++++ DATASET ENTRIES ++++

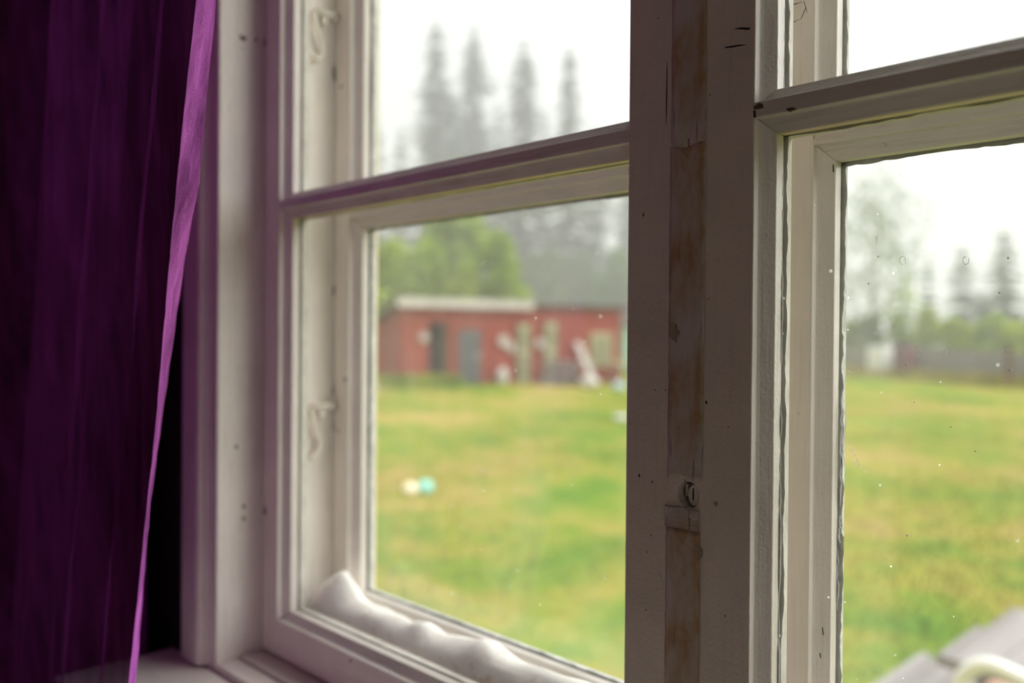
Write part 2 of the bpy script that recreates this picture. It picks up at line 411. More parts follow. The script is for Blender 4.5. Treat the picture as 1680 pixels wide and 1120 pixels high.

++++
++++ DATASET ENTRIES ++++

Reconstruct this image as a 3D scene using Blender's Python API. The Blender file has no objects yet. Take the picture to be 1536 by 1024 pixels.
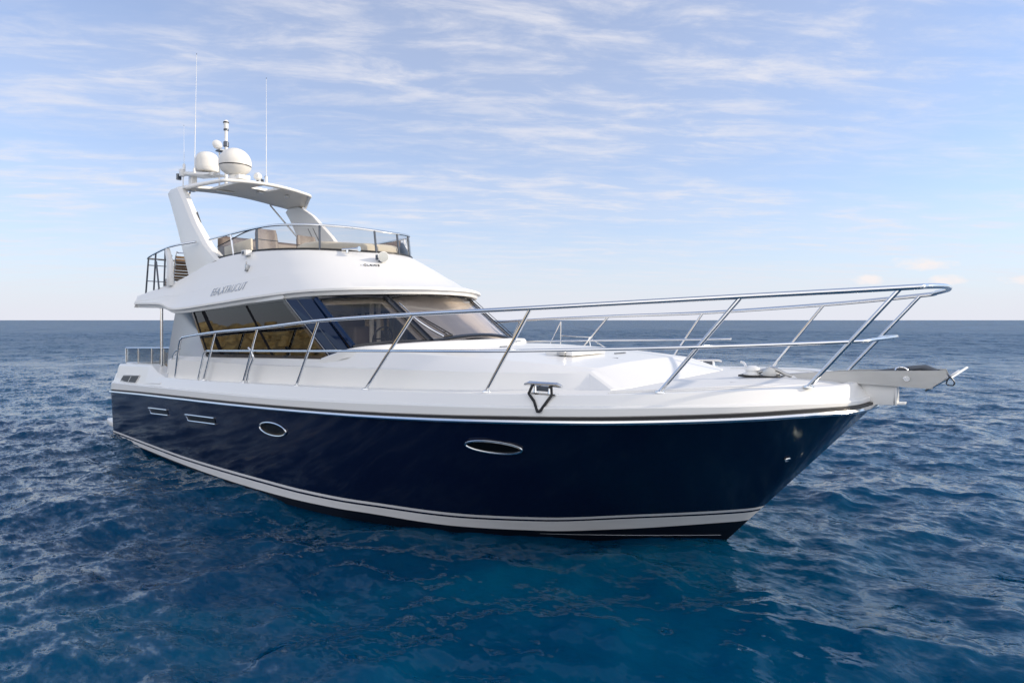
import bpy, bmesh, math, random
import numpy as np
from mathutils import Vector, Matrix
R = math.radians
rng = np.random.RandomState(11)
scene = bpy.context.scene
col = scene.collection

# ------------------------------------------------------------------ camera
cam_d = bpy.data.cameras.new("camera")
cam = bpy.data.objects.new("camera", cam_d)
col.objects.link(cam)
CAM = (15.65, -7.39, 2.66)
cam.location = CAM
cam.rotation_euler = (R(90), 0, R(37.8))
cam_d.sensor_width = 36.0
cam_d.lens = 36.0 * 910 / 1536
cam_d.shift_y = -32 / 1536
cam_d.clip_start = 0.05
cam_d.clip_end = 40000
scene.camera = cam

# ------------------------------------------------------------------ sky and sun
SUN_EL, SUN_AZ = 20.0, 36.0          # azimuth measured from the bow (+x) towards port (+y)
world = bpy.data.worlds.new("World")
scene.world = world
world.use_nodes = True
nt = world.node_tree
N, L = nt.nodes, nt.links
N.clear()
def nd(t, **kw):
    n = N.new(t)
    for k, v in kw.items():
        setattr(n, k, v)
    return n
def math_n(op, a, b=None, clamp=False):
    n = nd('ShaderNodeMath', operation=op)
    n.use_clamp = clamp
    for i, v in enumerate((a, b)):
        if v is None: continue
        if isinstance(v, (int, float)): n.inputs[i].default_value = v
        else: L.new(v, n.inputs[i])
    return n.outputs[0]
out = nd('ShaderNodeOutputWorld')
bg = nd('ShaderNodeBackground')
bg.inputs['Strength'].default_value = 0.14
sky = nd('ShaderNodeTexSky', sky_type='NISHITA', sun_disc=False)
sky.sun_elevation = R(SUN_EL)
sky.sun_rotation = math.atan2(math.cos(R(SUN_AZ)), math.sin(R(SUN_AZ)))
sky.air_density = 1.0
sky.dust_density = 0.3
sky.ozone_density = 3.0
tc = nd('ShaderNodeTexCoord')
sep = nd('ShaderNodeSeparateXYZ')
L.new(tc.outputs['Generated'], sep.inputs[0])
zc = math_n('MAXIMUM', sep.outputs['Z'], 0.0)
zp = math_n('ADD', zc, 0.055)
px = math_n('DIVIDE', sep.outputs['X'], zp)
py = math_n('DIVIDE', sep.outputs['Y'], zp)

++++

### TASK GOAL:
Print out, exactly and with nothing added, the lines starting at the line holding "Reconstruct this image" and ending at the line holding "scene.camera = cam", minus any pictures.

### ANSWER FOR THE TASK:
Reconstruct this image as a 3D scene using Blender's Python API. The Blender file has no objects yet. Take the picture to be 1536 by 1024 pixels.
import bpy, bmesh, math, random
import numpy as np
from mathutils import Vector, Matrix
R = math.radians
rng = np.random.RandomState(11)
scene = bpy.context.scene
col = scene.collection

# ------------------------------------------------------------------ camera
cam_d = bpy.data.cameras.new("camera")
cam = bpy.data.objects.new("camera", cam_d)
col.objects.link(cam)
CAM = (15.65, -7.39, 2.66)
cam.location = CAM
cam.rotation_euler = (R(90), 0, R(37.8))
cam_d.sensor_width = 36.0
cam_d.lens = 36.0 * 910 / 1536
cam_d.shift_y = -32 / 1536
cam_d.clip_start = 0.05
cam_d.clip_end = 40000
scene.camera = cam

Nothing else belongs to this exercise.